I wasn't sure exactly what I wanted to blog about, but today I have a topic. I have a feeling, after the events of the day, that this will be monopolizing much of my blog. Today, we officially became homeschooling parents...and I'm terrified. I think this blog will just be me getting my thoughts out so they aren't swimming around in my head anymore.
I will admit that I gave much thought to homeschooling Dade before he started kindergarten. Ultimately, we decided against it, and thought we would see how he did in public school. Regular school wasn't challenging enough for him, and luckily Evergreen had the Excel program for him to transfer into, which was a blessing. 3rd grade Excel went great, but 4th grade Excel just isn't working for him. He is way too advanced in math for what they're teaching him, so he's bored. The science that they're working on is stuff that he's been doing for 2 years now, so he's bored. And, his weakest area, writing, is going a too fast for him to really grasp the deeper concepts. He's been frustrated with school and it has turned something that he loved so much into a nightmare for all three of us.
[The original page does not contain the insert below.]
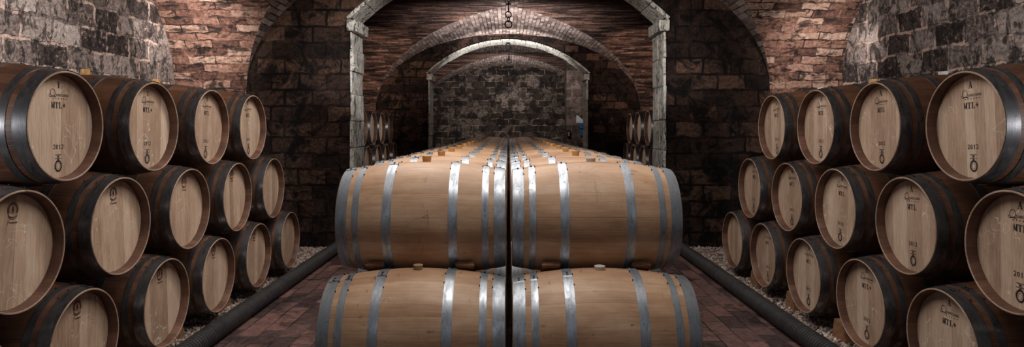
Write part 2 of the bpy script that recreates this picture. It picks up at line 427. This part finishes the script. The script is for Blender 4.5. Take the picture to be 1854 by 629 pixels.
def stave_mesh():
    mb = MB(); xs = [L/2*math.sin(PI/2*(i/14)) for i in range(-14, 15)]
    outer = [(x, rad(x)) for x in xs]
    lathe_x(mb, outer, 96, 0)
    for s in (-1, 1):
        e = s*L/2
        pr = [(e, RH), (e+s*.003, RH-.002), (e+s*.003, RH-.0075), (e+s*.001, RH-.0095)]
        if s < 0: pr = pr[::-1]
        lathe_x(mb, pr, 96, 2)
        pr = [(e+s*.001, RH-.0095), (e-s*HD*.3, RH-.0145), (e-s*HD*.6, RH-.0165), (e-s*(HD+.004), RH-.0165)]
        if s < 0: pr = pr[::-1]
        lathe_x(mb, pr, 96, 1)
    return mb
def hoop_mesh(a, b, side, seam, nails=(-27, -12, 10, 26)):
    """a,b distances from the barrel end"""
    mb = MB(); th = .0028
    x0, x1 = L/2-a, L/2-b
    if side < 0: x0, x1 = -x1, -x0
    lo, hi = min(x0, x1), max(x0, x1); n = 3
    pr = [(lo, rad(lo)-.001)]+[(lo+(hi-lo)*i/n, rad(lo+(hi-lo)*i/n)+th) for i in range(n+1)]+[(hi, rad(hi)-.001)]
    lathe_x(mb, pr, 72, 0)
    mid = (lo+hi)/2
    # overlapping end of the strip and its two rivets
    rows = []; uvs = []
    for i in range(7):
        an = math.radians(seam+i*1.6); r = .0058 if i < 6 else .0028
        rows.append([(x, (rad(x)+r)*math.sin(an), RB+(rad(x)+r)*math.cos(an)) for x in (lo+.0015, hi-.0015)])
        uvs.append([(x+1, an*.31) for x in (lo, hi)])
    mb.grid(rows, uvs, 0)
    def stud(x, deg, r, h, base, mi):
        an = math.radians(deg); R = rad(x)+base
        nrm = Vector((0, math.sin(an), math.cos(an))); t1 = Vector((1, 0, 0)); t2 = nrm.cross(t1)
        c = Vector((x, 0, RB))+nrm*R; k = len(mb.v); m = 7
        for rr, hh in ((r, -.002), (r, h*.6), (r*.6, h)):
            for j in range(m):
                p = c+nrm*hh+t1*rr*math.cos(2*PI*j/m)+t2*rr*math.sin(2*PI*j/m); mb.v.append(tuple(p))
        for q in range(2):
            for j in range(m):
                f = [k+q*m+j, k+q*m+(j+1) % m, k+(q+1)*m+(j+1) % m, k+(q+1)*m+j]; mb.face(f[::-1], mi=mi)
        mb.face([k+2*m+j for j in range(m)][::-1], mi=mi)
    for d in (3, 7): stud(mid, seam+d-1, .006, .004, .0055, 1)
    inner = lo+.004 if side > 0 else hi-.004
    for d in nails:
        stud(inner-side*.006, d+seam*.3, .0032, .007, .001, 1)
    return mb
HOOPS = [('head_hoop', .001, .060), ('quarter_hoop', .089, .124), ('bilge_hoop', .252, .300)]
HM = {}
stave_me, rimdefs = {}, {}
def bung_mesh(h=.03, r=.026):
    mb = MB(); n = 20
    pr = [(0, RB-.004), (r*.86, RB-.004), (r*.92, RB+h*.3), (r, RB+h*.95), (r*.92, RB+h), (0, RB+h)]
    rows = [[(max(q, 1e-5)*math.cos(2*PI*j/n), max(q, 1e-5)*math.sin(2*PI*j/n), z+RB) for j in range(n)] for q, z in pr]
    mb.grid(rows, [[(.1*j/n, z) for j in range(n+1)] for _, z in pr], closed=True)
    return mb
def make_barrel(kind):
    """kind: centre / T+ / T / A+ / A / emblem / plain"""
    root = empty('oak_barrel'); side = kind != 'centre'
    key = 'side' if side else 'centre'
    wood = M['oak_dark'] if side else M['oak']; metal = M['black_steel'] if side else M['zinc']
    if key not in HM:
        d = {'st': stave_mesh().mesh('staves', [wood, M['rim'], M['rim_end']], 30)}
        for nm, a, b in HOOPS:
            for s in (-1, 1):
                d[nm, s] = hoop_mesh(a, b, s, 6 if s > 0 else -14).mesh(nm, [metal, M['nail']], 30)
        for s in (-1, 1):
            d['h', s] = head_mesh(s).mesh('barrel_head', [M['head']], 30)
        HM[key] = d
    d = HM[key]
    def add(nm, me, p=root):
        o = bpy.data.objects.new(nm, me); C.objects.link(o); o.parent = p; return o
    add('staves', d['st'])
    for nm, a, b in HOOPS:
        for s in (-1, 1): add(nm, d[nm, s])
    hb = add('barrel_head', d['h', -1]); hf = add('barrel_head', d['h', 1])
    if kind in ('emblem', 'plain'):
        if 'warm' not in HM: HM['warm'] = head_mesh(1).mesh('barrel_head', [M['head_warm']], 30)
        hf.data = HM['warm']
    xm = L/2-HD+.0009
    if kind[0] in 'TA':
        g = 'MTL+' if kind.endswith('+') else 'MTL'
        z, a, b, c = stencil(kind[0], g, xm)
        z.obj('stencil_letter', M['ink'], hf)['label'] = 'black stencilled letter %s' % kind[0]
        a.obj('stencil_lettering', M['ink'], hf)['label'] = 'black stencilled cooper name and %s' % g
        b.obj('stencil_year', M['ink'], hf)['label'] = 'black stencilled 2012'
        c.obj('stencil_crest', M['ink'], hf)['label'] = 'black stencilled oval crest'
    elif kind == 'emblem':
        emblem(xm).obj('branded_emblem', M['brand'], hf)['label'] = 'brown round emblem with a cursive word under it'
    return root
def set_bung(root, kind):
    k = 'bung_'+kind
    if k not in HM:
        hh, rr = {'amber': (.034, .027), 'white': (.020, .029), 'tan': (.026, .025)}[kind]
        HM[k] = bung_mesh(hh, rr).mesh('bung', [M[k]], 40)
    o = bpy.data.objects.new('bung', HM[k]); C.objects.link(o); o.parent = root
    return o
PROTO = {}
def barrel(kind, cx, cy, cz, rz=0., roll=0., bung='amber', label='', group='', yaw=0.):
    if kind not in PROTO:
        PROTO[kind] = make_barrel(kind); o = PROTO[kind]; first = True
        PROTO[kind+'_src'] = [o]
    if PROTO.get(kind+'_used'):
        src = PROTO[kind]
        o = src.copy(); C.objects.link(o)
        for ch in src.children:
            if ch.name.startswith('bung'): continue
            c = ch.copy(); C.objects.link(c); c.parent = o
            for g in ch.children:
                e = g.copy(); C.objects.link(e); e.parent = c
    else:
        o = PROTO[kind]; PROTO[kind+'_used'] = True
    set_bung(o, bung)
    R = Matrix.Rotation(rz+yaw, 3, 'Z') @ Matrix.Rotation(roll, 3, 'X')
    o.rotation_euler = R.to_euler()
    sc = CS if kind == 'centre' else 1.
    o.scale = (1, sc, sc)
    o.location = Vector((cx, cy, cz))+R @ Vector((0, 0, -RB*sc))
    tag(o, label, 'barrel', group)
    return o

ORD = ['front', 'second', 'third', 'fourth', 'fifth', 'sixth', 'seventh', 'eighth', 'ninth', 'tenth', 'eleventh',
       'twelfth', 'thirteenth', 'fourteenth', 'fifteenth', 'sixteenth']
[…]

So, we started talking about options. I could always supplement what he's learning at school for writing, by doing things at home, but it's very hard to coordinate when you can't get enough information about what they're really doing at school. Which is what brought us back to the homeschooling option. Since Dade has missed so much school over the last month because of pneumonia, he's been doing everything at home, and he's thrived with the one-on-one learning. But, really, we're not teachers, so it's insane for us to consider doing this long-term.
We talked to Dade about what he would like to do, and presented him with the homeschooling idea. At first he cried at the idea of leaving the kids and the teachers at Image. But, then his practical side cam out and he said he wanted to try homeschooling to see "if it would be the best choice" for him. So, we did a trial run over the weekend and he did exactly what we expected, and thrived.
Well, we had pretty much decided that we were going to do it, but the plan was to wait a couple weeks and start after his term ended, but it appeared that Dade wasn't interested in waiting. He's kind of like his mom in that respect...once his mind is made up, then he is ready to go for it. So, today we signed the papers with the school district to be able to homeschool him.
I cried. And then I cried some more.
I know it's stupid, but I can't help but worry. All three of us believe that this is the best choice at this point in time, but I keep worrying that somehow we're going to break him, or ruin him by doing this. I'm sure that, once everything starts going, I will spend more time worrying about making sure he's learning everything he needs to know, and worrying about making sure we get involved with the right homeschool groups so that he had the opportunities to socialize, and worrying that Scott and I have enough time to spend on our marriage....and so on. but, today, my worry is that we find out, years down the road, that this was the wrong choice.